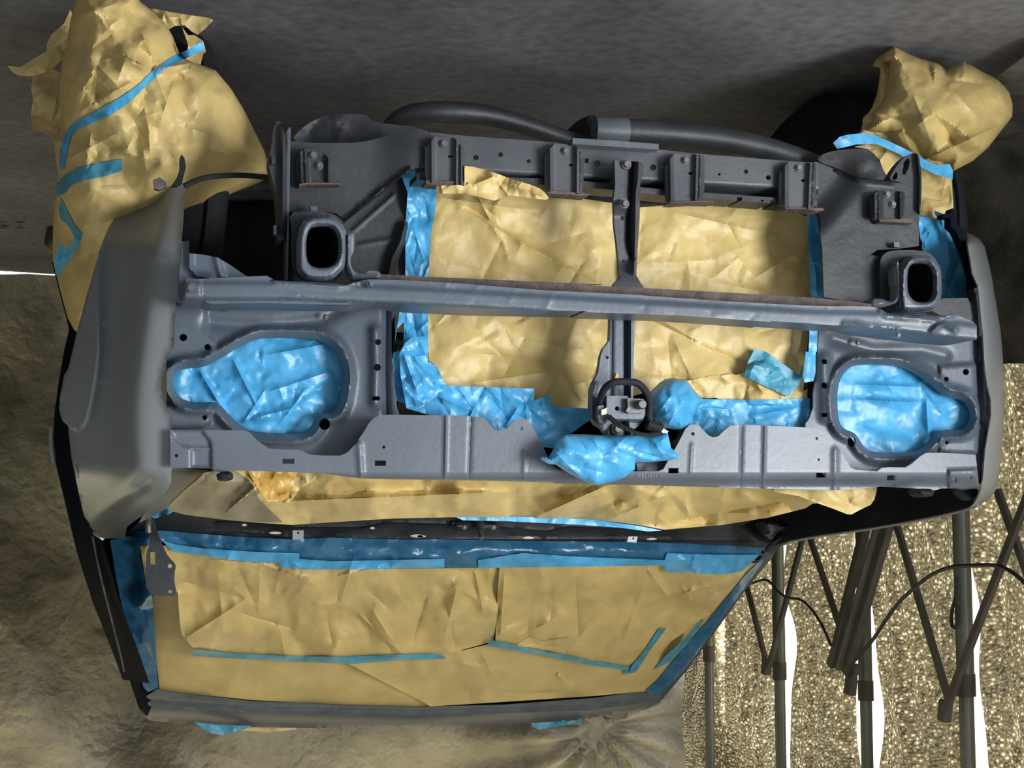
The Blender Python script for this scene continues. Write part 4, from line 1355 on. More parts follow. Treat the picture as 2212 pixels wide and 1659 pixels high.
ap_l = [(222, 1158), (246, 1160), (258, 1250), (282, 1360), (312, 1475), (330, 1520), (318, 1548), (300, 1530), (280, 1470), (262, 1400), (240, 1300), (228, 1220)]
sheet('a_pillar', ap_l, lambda p: ws_Y(p) - 0.01, 'black', car, step=9, thick=0.03, h=lambda p: 0.01 * np.exp(-(dist([(236, 1165), (250, 1260), (275, 1370), (305, 1490), (318, 1530)], p, False) / 7) ** 2))
ap_r = [(1640, 1170), (1690, 1165), (1668, 1205), (1612, 1272), (1540, 1372), (1480, 1452), (1430, 1512), (1418, 1500), (1470, 1430), (1530, 1350), (1595, 1258)]
sheet('a_pillar', ap_r, lambda p: ws_Y(p) + 0.012, 'roof', car, step=9, thick=0.03)
sheet('mirror_base', S3((0, 1455), (60, 1440), (140, 1470), (270, 1468), (285, 1490), (275, 1515), (200, 1525), (110, 1545), (60, 1600), (20, 1560)), 0.93, 'dark', car, step=6, thick=0.05, h=bulge(S3((0, 1455), (60, 1440), (140, 1470), (270, 1468), (285, 1490), (275, 1515), (200, 1525), (110, 1545), (60, 1600), (20, 1560)), 0.015, 10))
tube('pillar_gusset', pxpath([(1660, 1192, 0.96), (1672, 1176, 0.95), (1690, 1165, 0.93), (1712, 1155, 0.92)]), 0.011, 'dark', car, 10, 2)
tube('pillar_gusset', pxpath([(1668, 1180, 0.97), (1682, 1174, 0.96), (1700, 1172, 0.94), (1720, 1164, 0.9)]), 0.006, 'clip', car, 8, 2)

# --- cowl
cowl = [(268, 1160), (310, 1118), (345, 1096), (420, 1085), (600, 1095), (1000, 1100), (1400, 1110), (1640, 1115), (1672, 1140), (1668, 1182), (1600, 1184), (1250, 1180), (960, 1176), (680, 1172), (500, 1162), (268, 1164)]
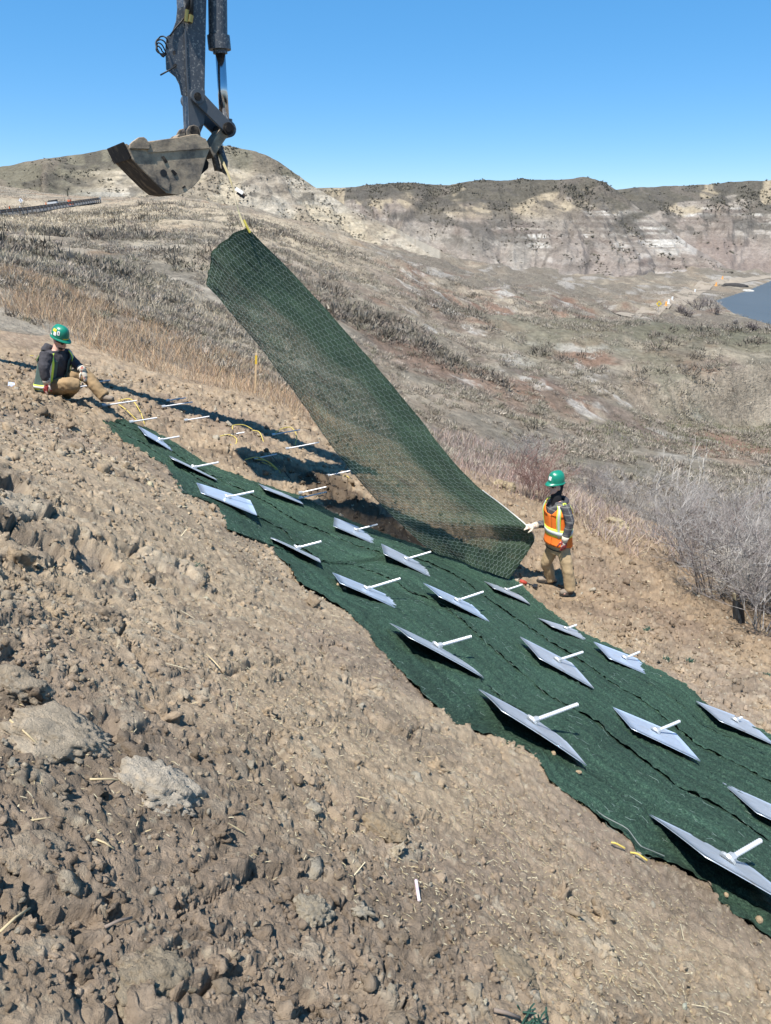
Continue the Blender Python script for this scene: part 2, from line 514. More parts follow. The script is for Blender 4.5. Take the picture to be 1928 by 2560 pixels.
def tamp(x, y, h, c):
    """flatten under the mat; an added ledge with painted shade and the partly shade-painted damp strip"""
    sel = (np.hypot(x, y) > 1.5)
    ins = in_poly(x, y, MATPOLY); d = seg_dist(x, y, MATPOLY)
    k = np.where(ins, sstep(.0, .12, d), 0.0)
    h = h * (1 - k) + (-.085) * k
    near = np.where(ins, 0, sstep(.5, .05, d))
    h = h * (1 - .35 * near)
    for fx_, fy_, rr_ in FEET:
        kf = sstep(rr_, rr_ * .5, np.hypot(x - fx_, y - fy_)); h = h * (1 - kf) - .035 * kf
    dl = seg_dist(x, y, SHADE_LEDGE, False)
    side = np.zeros(x.shape); best = np.full(x.shape, 1e9)
    for (x1, y1), (x2, y2) in zip(SHADE_LEDGE[:-1], SHADE_LEDGE[1:]):
        dx, dy = x2 - x1, y2 - y1; L = math.hypot(dx, dy)
        t = np.clip(((x - x1) * dx + (y - y1) * dy) / (L * L), 0, 1)
        dd = np.hypot(x - x1 - t * dx, y - y1 - t * dy)
        s = (-(x - x1) * dy + (y - y1) * dx) / L
        side = np.where(dd < best, s, side); best = np.minimum(best, dd)
    x0, x1_ = SHADE_LEDGE[0][0], SHADE_LEDGE[-1][0]
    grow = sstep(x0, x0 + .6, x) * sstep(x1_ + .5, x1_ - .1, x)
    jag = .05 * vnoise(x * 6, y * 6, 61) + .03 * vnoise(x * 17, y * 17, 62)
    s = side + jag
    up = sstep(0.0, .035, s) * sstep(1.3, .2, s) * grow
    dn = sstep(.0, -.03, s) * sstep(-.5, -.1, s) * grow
    h = h + .05 * up
    lip = sstep(.0, .035, s) * sstep(.2, .06, s) * grow * .03
    di = in_poly(x, y, DAMP_SHADE); dd = seg_dist(x, y, DAMP_SHADE)
    kd = np.where(di, sstep(0, .1, dd + .05 * vnoise(x * 5, y * 5, 63)), 0.)
    c = mixc(c, np.array((.070, .050, .034)), kd * .8)  # damp soil, also painted dark for the wide end of the shadow band
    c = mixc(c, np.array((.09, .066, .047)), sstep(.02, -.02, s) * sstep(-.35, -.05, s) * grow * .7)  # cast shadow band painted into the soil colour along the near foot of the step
    return h, c, lip

def polar_patch(r0, r1, nr, th0, th1, nt, extra=None):
    rr = np.exp(np.linspace(math.log(r0), math.log(r1), nr)); tt = np.radians(np.linspace(th0, th1, nt))
    R, T = np.meshgrid(rr, tt, indexing='ij')
    return R * np.sin(T), R * np.cos(T)

soil_mat = material('soil', attr=True, rough=.95, nscale=26, namt=.22, bump=.9, bscale=120, bdist=.02, spec=.12, world_pos=True)
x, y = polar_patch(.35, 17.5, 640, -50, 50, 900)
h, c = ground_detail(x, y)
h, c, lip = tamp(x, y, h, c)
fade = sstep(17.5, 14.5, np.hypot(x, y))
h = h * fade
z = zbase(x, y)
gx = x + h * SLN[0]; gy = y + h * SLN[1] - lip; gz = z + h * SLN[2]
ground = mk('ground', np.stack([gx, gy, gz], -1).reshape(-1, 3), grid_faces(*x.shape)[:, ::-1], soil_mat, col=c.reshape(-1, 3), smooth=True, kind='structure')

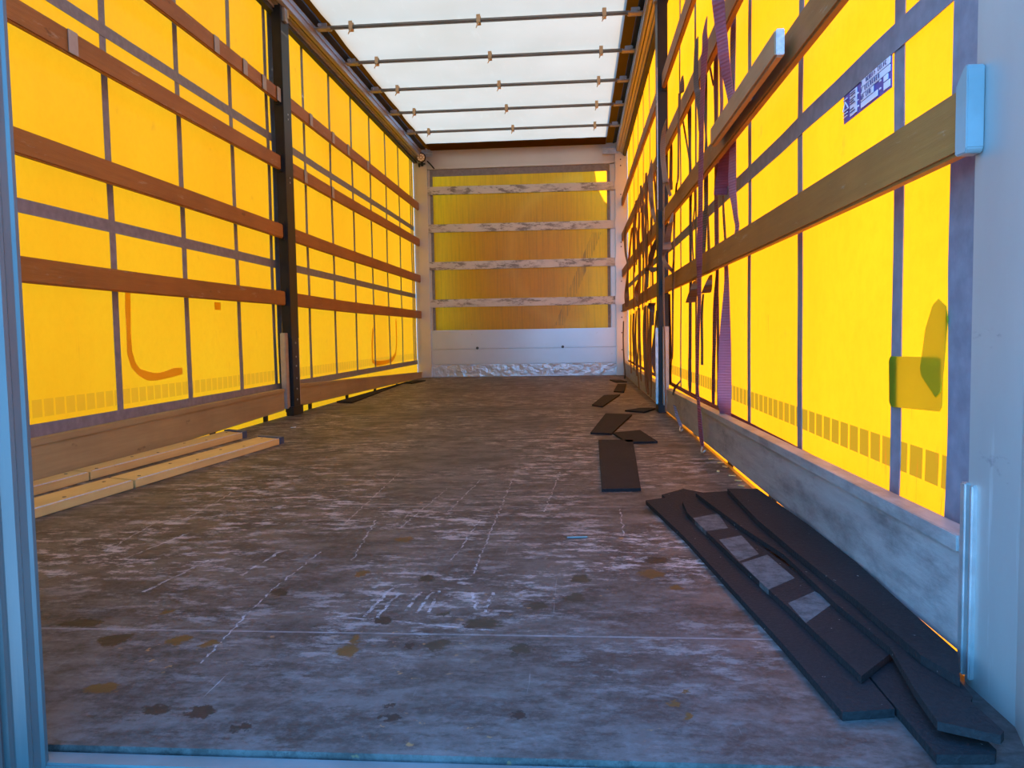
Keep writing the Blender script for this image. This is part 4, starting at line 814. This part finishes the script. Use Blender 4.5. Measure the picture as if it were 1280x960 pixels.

━━━━━━━━━━━━━━━━━━━━

Extract, word for word, every line beginning with the one that holds "c = mixc(c, np.array((.09, .066, .047)), sstep(.02, -.02, s)" and concluding with the one that holds "gx = x + h * SLN[0];". Include both of those lines.

    c = mixc(c, np.array((.09, .066, .047)), sstep(.02, -.02, s) * sstep(-.35, -.05, s) * grow * .7)  # cast shadow band painted into the soil colour along the near foot of the step
    return h, c, lip

def polar_patch(r0, r1, nr, th0, th1, nt, extra=None):
    rr = np.exp(np.linspace(math.log(r0), math.log(r1), nr)); tt = np.radians(np.linspace(th0, th1, nt))
    R, T = np.meshgrid(rr, tt, indexing='ij')
    return R * np.sin(T), R * np.cos(T)

soil_mat = material('soil', attr=True, rough=.95, nscale=26, namt=.22, bump=.9, bscale=120, bdist=.02, spec=.12, world_pos=True)
x, y = polar_patch(.35, 17.5, 640, -50, 50, 900)
h, c = ground_detail(x, y)
h, c, lip = tamp(x, y, h, c)
fade = sstep(17.5, 14.5, np.hypot(x, y))
h = h * fade
z = zbase(x, y)
gx = x + h * SLN[0]; gy = y + h * SLN[1] - lip; gz = z + h * SLN[2]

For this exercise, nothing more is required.